— start Data supplied —

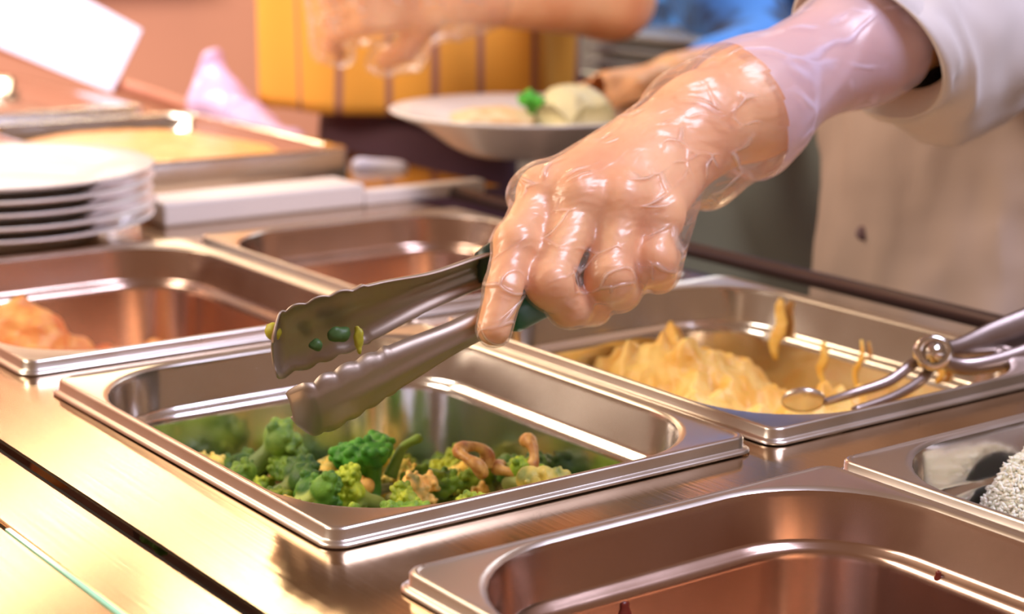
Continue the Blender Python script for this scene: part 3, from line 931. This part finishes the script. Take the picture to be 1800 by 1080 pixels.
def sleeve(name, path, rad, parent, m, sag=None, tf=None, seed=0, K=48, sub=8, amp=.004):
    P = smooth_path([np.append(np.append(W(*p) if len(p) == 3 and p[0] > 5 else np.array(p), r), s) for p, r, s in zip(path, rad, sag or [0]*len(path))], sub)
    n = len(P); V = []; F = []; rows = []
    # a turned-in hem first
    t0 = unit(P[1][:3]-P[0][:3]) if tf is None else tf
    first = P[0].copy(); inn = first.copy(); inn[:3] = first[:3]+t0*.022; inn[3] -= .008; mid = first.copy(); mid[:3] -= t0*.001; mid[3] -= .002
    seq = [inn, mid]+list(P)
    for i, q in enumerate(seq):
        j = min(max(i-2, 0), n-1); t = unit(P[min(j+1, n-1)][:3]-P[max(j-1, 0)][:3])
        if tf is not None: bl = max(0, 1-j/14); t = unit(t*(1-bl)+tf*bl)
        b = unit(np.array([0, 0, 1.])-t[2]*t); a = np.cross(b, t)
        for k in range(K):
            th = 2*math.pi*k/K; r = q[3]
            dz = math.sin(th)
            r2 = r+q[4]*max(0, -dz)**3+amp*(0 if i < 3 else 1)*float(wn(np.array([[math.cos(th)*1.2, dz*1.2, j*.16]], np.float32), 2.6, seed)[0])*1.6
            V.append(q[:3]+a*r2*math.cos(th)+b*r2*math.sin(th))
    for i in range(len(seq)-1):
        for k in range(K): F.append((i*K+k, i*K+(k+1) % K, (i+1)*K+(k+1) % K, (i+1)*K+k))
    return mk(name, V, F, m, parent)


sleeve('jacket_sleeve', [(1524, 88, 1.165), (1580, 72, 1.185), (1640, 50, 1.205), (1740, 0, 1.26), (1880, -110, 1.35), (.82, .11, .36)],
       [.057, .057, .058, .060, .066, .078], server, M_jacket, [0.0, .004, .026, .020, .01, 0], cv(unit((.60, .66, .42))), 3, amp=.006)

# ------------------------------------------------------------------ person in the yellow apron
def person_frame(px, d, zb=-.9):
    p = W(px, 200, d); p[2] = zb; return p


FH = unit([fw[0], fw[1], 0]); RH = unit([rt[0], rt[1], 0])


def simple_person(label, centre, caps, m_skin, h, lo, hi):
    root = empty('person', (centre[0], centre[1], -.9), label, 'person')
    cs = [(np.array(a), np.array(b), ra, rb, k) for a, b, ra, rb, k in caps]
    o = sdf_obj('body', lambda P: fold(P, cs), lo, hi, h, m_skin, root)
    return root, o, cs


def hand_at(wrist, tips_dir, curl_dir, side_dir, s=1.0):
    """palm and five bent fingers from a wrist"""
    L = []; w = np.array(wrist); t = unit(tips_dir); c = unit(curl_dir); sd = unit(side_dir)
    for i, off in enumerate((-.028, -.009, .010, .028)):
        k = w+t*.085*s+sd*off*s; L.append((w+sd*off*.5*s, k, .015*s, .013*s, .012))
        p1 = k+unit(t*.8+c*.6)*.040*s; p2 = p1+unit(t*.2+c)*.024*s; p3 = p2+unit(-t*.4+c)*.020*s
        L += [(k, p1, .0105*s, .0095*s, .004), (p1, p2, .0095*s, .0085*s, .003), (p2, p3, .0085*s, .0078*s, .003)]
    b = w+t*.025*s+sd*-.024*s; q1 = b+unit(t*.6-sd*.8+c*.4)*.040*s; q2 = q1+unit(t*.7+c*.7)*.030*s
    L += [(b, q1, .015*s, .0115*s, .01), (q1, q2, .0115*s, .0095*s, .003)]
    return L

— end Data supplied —
— start Data supplied —

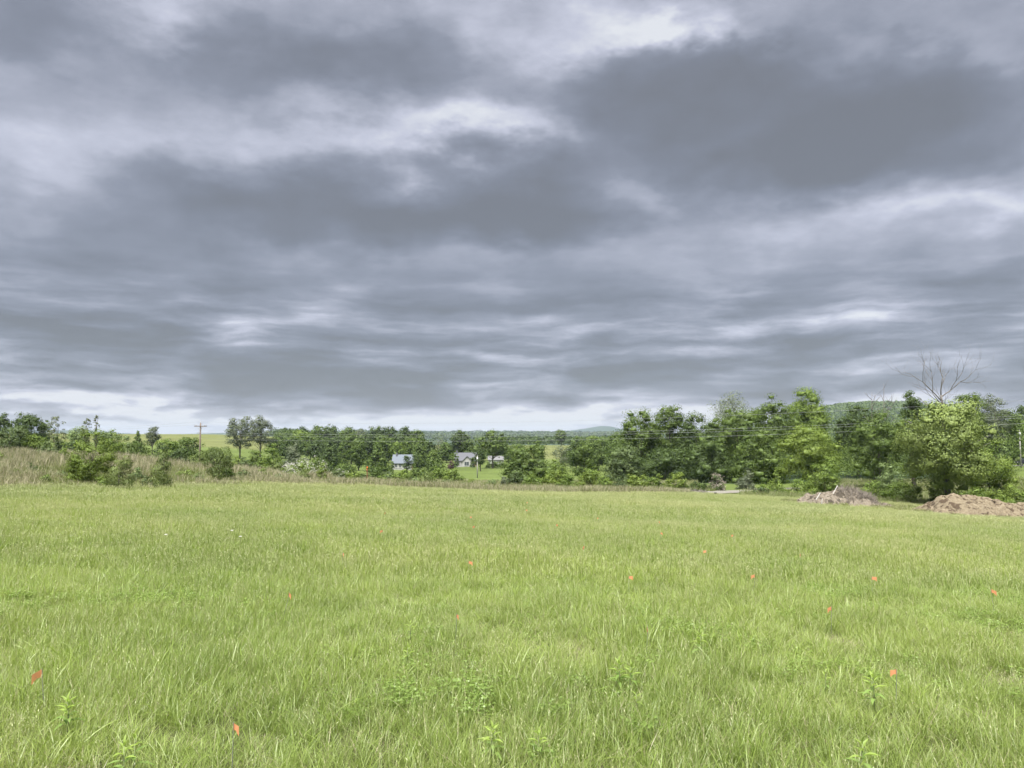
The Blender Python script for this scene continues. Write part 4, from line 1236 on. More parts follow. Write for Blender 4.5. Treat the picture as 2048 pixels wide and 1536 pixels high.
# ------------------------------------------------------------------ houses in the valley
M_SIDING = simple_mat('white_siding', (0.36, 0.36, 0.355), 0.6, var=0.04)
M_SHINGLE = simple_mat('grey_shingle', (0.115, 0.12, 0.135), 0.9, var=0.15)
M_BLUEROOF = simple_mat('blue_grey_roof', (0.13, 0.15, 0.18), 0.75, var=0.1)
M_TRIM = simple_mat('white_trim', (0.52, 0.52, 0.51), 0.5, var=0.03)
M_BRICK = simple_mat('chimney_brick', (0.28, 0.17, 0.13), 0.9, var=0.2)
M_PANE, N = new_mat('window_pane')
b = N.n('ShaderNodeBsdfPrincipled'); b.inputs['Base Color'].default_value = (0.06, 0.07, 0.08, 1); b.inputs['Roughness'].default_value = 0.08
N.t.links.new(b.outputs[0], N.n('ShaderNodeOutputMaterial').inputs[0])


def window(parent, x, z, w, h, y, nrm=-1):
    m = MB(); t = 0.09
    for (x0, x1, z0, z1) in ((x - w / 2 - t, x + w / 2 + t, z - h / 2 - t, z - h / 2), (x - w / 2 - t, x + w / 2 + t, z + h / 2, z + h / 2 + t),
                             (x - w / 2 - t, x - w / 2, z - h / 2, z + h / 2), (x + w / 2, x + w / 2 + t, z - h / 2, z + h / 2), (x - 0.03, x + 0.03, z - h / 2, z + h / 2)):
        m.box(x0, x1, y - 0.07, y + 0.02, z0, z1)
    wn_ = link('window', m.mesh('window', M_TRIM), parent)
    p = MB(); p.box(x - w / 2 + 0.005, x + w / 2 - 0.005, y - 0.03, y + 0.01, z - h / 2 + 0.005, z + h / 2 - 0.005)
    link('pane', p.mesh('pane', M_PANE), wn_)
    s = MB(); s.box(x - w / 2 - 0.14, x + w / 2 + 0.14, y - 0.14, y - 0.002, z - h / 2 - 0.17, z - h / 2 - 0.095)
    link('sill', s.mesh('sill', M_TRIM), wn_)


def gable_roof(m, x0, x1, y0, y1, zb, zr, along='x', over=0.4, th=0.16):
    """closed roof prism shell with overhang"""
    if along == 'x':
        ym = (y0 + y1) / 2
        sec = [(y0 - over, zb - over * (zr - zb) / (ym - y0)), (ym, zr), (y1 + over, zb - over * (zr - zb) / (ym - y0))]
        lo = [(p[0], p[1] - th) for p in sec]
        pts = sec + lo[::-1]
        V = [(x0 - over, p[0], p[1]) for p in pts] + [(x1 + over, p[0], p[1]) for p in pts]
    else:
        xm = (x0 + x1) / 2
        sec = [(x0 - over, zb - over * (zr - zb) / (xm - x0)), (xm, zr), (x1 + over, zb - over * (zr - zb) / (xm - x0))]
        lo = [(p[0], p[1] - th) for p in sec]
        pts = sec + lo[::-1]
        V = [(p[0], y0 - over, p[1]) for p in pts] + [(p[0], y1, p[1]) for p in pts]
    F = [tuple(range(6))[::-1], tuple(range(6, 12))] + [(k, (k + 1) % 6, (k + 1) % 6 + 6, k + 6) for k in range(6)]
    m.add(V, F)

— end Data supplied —
— start Data supplied —

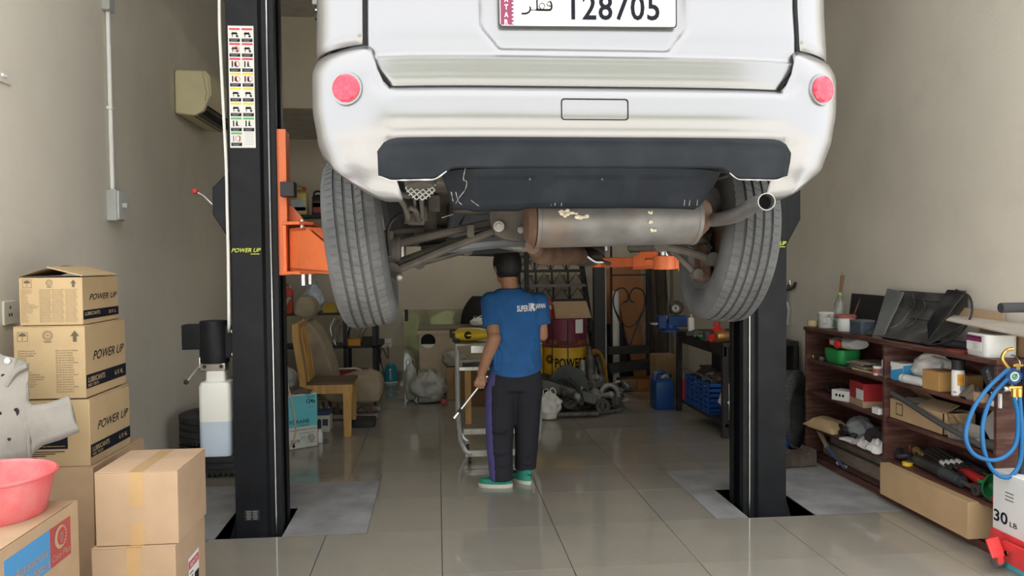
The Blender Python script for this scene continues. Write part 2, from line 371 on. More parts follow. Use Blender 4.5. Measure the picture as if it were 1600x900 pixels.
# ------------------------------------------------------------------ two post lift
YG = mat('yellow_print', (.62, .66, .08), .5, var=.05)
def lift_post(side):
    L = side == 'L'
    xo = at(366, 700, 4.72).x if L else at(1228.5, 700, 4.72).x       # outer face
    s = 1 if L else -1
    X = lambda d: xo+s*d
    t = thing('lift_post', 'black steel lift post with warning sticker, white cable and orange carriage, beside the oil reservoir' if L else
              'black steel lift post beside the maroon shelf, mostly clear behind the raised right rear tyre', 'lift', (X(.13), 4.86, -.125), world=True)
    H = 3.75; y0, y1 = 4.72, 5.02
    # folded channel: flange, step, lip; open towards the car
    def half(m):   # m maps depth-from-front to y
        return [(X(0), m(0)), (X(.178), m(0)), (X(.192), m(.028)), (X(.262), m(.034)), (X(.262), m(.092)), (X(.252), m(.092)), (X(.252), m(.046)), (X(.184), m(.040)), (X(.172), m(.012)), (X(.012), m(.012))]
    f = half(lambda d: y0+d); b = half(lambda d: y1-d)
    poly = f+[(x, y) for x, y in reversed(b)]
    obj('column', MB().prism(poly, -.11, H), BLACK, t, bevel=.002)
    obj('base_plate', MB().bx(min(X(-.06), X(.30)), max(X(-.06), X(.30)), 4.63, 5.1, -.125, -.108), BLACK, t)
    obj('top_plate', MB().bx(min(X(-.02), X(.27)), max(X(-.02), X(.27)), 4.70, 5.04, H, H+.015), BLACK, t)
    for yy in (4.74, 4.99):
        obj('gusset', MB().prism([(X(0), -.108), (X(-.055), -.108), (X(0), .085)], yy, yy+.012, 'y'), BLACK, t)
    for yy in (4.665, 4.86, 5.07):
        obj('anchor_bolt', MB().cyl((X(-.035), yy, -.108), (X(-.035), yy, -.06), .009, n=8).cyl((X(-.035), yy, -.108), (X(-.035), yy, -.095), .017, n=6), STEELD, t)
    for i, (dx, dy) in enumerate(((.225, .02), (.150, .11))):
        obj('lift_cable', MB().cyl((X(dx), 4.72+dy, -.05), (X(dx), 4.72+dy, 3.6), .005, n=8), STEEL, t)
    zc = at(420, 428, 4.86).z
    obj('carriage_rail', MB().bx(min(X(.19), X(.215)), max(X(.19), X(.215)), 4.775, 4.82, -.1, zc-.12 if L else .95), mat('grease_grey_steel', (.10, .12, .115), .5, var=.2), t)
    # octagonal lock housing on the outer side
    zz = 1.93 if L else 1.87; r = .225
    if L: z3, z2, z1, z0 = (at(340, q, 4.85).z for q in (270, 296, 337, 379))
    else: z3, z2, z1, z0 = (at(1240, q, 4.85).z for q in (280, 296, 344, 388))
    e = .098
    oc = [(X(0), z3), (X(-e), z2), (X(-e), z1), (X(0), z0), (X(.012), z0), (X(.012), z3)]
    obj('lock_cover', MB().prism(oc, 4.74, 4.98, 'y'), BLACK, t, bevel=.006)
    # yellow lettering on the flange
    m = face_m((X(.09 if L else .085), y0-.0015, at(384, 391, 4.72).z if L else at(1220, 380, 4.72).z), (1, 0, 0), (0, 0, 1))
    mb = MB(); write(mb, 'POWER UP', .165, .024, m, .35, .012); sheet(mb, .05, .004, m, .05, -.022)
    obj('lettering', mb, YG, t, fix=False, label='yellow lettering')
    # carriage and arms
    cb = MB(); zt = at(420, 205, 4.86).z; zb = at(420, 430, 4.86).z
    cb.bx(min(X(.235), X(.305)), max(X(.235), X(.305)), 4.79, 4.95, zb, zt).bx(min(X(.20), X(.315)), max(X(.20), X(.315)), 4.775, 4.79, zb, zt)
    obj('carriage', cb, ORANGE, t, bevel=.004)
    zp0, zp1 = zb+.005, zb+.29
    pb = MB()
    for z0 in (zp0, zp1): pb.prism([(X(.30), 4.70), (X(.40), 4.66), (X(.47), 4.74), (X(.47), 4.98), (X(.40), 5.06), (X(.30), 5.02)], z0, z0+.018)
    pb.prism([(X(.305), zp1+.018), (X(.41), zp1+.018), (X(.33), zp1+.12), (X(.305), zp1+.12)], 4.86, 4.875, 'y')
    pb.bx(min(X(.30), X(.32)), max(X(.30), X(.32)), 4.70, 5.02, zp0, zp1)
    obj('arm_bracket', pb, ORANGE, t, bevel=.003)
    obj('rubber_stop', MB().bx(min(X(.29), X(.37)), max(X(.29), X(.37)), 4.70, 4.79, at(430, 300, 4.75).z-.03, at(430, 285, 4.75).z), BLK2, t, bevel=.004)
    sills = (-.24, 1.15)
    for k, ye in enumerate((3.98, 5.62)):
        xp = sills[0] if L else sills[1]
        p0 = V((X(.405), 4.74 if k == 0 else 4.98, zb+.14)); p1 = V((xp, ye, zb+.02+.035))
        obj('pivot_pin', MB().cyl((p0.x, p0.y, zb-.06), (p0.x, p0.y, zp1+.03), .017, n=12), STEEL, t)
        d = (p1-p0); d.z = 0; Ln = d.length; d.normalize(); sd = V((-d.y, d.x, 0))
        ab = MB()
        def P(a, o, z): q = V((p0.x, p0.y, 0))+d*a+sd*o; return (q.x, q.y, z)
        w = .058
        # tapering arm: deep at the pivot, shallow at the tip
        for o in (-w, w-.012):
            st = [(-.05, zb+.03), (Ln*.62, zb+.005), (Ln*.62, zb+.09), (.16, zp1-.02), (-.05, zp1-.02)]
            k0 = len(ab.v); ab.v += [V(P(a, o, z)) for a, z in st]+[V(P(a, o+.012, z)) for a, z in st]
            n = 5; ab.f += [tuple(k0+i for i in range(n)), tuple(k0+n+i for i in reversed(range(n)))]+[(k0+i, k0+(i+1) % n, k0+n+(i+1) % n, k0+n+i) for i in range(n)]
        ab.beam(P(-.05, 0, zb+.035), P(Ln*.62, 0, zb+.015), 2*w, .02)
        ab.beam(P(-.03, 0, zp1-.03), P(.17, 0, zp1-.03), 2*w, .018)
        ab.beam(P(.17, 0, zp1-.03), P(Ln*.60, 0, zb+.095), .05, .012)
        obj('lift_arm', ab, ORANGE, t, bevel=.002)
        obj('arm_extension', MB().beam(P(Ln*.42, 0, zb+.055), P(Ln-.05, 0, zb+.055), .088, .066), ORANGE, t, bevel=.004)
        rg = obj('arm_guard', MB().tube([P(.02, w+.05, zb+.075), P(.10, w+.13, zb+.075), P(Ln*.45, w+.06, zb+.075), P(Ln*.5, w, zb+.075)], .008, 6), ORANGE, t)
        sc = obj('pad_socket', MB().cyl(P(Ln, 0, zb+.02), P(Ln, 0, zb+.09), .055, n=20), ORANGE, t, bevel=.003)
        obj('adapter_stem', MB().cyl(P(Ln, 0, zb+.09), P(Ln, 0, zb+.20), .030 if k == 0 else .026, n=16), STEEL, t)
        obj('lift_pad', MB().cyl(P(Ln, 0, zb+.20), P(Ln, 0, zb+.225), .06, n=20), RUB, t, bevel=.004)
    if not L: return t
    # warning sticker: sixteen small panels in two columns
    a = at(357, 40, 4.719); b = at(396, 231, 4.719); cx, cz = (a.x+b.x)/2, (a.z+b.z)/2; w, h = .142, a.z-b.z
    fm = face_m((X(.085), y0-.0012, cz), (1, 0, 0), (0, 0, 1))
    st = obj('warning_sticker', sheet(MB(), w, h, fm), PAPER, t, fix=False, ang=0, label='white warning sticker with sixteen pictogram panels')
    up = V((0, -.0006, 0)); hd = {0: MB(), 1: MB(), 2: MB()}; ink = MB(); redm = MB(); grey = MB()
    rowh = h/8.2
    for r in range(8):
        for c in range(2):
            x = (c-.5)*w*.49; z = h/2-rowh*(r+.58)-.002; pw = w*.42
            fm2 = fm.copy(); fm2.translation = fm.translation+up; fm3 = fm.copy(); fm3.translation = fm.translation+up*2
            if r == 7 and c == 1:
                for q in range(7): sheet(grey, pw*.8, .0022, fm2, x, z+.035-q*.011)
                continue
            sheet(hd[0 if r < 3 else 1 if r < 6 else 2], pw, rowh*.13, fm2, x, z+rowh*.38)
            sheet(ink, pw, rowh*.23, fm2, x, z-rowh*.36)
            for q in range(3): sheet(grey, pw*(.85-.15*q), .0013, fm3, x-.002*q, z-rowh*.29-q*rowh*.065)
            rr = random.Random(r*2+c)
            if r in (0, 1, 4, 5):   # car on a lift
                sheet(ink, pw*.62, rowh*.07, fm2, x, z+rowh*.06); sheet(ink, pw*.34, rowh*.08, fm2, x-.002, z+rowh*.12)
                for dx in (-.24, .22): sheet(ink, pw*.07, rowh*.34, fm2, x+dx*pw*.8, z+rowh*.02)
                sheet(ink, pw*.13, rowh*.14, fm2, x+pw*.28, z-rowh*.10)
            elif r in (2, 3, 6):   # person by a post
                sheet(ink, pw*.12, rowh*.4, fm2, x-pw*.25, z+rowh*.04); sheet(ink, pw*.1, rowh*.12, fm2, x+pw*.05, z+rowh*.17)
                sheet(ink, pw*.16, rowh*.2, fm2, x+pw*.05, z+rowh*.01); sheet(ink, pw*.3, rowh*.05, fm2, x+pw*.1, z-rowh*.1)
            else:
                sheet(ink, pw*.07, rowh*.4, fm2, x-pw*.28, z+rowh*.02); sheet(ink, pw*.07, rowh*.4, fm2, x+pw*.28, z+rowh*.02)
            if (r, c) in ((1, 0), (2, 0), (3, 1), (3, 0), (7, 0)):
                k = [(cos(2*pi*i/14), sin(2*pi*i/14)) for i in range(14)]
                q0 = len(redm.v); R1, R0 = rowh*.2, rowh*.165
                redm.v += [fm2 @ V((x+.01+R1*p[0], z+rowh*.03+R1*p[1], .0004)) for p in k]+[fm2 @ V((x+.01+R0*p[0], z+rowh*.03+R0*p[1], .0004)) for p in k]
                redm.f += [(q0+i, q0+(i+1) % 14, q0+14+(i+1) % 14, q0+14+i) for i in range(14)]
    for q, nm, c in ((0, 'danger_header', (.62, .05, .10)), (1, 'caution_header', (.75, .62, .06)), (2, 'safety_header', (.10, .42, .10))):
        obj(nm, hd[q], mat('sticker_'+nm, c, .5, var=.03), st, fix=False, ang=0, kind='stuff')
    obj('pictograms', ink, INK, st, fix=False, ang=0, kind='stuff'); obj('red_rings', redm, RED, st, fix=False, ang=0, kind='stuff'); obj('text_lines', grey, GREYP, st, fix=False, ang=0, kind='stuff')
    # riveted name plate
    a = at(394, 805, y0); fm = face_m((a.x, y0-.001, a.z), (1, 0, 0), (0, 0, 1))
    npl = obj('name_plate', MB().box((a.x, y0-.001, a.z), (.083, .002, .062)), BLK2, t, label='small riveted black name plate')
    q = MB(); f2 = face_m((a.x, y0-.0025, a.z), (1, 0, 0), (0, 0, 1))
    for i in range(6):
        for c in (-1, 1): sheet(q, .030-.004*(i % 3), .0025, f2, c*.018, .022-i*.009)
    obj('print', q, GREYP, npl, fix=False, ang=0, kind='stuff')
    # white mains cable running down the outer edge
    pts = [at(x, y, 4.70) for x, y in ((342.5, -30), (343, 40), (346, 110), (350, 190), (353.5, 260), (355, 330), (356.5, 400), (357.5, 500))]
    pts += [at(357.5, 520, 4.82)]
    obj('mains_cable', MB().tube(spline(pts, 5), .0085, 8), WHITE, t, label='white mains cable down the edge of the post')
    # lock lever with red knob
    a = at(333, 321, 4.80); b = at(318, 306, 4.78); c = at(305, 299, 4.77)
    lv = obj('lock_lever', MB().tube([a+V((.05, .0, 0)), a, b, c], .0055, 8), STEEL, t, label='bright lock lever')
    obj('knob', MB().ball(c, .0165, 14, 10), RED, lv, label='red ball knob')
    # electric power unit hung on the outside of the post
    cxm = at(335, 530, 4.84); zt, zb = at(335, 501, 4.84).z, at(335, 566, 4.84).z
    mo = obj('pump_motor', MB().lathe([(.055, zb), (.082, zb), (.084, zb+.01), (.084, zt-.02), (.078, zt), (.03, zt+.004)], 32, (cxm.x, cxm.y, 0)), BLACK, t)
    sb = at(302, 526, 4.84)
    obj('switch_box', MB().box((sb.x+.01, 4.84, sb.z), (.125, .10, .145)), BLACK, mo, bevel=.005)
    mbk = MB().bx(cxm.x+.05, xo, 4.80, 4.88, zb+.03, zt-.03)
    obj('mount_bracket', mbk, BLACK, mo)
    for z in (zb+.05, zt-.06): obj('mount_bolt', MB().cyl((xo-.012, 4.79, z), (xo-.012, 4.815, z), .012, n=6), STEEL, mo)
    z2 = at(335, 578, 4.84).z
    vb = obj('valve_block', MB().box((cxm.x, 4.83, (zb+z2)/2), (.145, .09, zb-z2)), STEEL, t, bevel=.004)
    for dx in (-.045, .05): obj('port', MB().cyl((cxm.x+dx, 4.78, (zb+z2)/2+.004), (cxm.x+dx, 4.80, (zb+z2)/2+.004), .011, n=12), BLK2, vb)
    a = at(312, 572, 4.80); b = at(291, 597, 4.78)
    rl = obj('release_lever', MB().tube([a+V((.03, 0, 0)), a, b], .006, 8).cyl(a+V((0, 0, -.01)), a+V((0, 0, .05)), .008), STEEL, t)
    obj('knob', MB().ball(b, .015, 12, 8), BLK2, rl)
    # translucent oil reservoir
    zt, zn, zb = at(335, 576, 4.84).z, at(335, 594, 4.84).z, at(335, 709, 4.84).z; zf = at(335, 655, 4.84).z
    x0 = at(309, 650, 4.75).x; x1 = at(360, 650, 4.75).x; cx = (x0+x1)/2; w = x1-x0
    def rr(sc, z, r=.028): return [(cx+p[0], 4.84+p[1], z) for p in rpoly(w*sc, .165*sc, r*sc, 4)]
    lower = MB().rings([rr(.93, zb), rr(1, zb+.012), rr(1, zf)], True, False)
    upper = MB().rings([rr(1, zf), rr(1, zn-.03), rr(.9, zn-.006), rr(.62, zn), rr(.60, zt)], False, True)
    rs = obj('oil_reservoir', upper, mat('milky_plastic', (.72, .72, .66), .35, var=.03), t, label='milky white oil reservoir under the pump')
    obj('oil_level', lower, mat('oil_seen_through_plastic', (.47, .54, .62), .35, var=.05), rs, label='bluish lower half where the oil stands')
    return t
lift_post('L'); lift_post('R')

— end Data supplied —

*What is needed*
Using the material above, copy every line in which the string "parts" occurs.

*Written reply*
The Blender Python script for this scene continues. Write part 4, from line 1236 on. More parts follow. Write for Blender 4.5. Treat the picture as 2048 pixels wide and 1536 pixels high.
The Blender Python script for this scene continues. Write part 2, from line 371 on. More parts follow. Use Blender 4.5. Measure the picture as if it were 1600x900 pixels.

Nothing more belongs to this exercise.